Requirement ▸ Using the listing below, please print exactly the lines from the one with "What Blender Python" through the one with "col = scene.collection". Leave out every picture.

Records to process ▸
==================================================

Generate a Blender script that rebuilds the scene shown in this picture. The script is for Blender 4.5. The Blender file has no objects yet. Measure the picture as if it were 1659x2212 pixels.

==================================================

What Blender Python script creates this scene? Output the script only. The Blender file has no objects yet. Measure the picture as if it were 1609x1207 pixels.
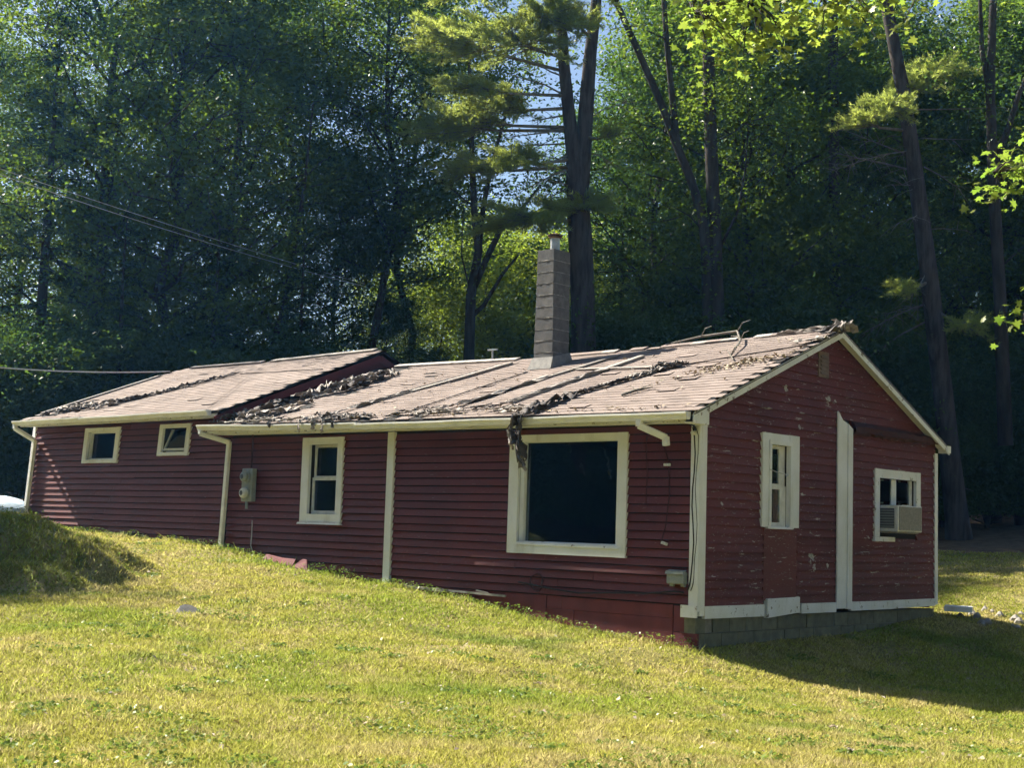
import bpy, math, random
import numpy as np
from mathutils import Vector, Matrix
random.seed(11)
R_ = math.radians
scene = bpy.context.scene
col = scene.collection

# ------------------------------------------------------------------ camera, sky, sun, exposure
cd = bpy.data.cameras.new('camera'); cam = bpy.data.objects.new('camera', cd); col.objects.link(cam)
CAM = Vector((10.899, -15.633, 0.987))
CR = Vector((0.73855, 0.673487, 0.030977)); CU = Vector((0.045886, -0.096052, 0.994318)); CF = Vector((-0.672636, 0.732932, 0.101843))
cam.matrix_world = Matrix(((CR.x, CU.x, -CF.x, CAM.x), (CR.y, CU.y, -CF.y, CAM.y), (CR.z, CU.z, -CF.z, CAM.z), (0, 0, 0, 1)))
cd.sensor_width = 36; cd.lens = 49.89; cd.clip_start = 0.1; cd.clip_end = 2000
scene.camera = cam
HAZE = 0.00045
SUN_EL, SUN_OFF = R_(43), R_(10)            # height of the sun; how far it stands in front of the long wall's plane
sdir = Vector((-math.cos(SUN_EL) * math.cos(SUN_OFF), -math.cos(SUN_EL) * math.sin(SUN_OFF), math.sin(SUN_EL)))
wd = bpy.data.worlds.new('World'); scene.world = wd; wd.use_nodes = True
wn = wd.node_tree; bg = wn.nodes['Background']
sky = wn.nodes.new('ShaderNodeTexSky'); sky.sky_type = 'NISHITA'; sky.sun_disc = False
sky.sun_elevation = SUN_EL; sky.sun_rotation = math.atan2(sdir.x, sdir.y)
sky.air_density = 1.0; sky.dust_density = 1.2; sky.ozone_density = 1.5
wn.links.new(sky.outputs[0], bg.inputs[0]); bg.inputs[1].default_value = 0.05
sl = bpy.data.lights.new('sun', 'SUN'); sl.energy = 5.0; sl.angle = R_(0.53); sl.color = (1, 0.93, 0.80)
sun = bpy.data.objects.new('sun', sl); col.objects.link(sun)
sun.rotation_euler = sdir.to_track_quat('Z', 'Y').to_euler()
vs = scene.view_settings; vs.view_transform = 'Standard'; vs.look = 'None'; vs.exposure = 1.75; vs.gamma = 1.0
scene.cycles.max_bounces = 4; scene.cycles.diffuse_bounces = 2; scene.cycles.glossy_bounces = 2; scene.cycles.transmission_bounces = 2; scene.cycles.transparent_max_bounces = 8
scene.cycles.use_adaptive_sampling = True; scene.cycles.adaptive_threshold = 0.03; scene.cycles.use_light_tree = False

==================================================

Expected answer ▸
What Blender Python script creates this scene? Output the script only. The Blender file has no objects yet. Measure the picture as if it were 1609x1207 pixels.
import bpy, math, random
import numpy as np
from mathutils import Vector, Matrix
random.seed(11)
R_ = math.radians
scene = bpy.context.scene
col = scene.collection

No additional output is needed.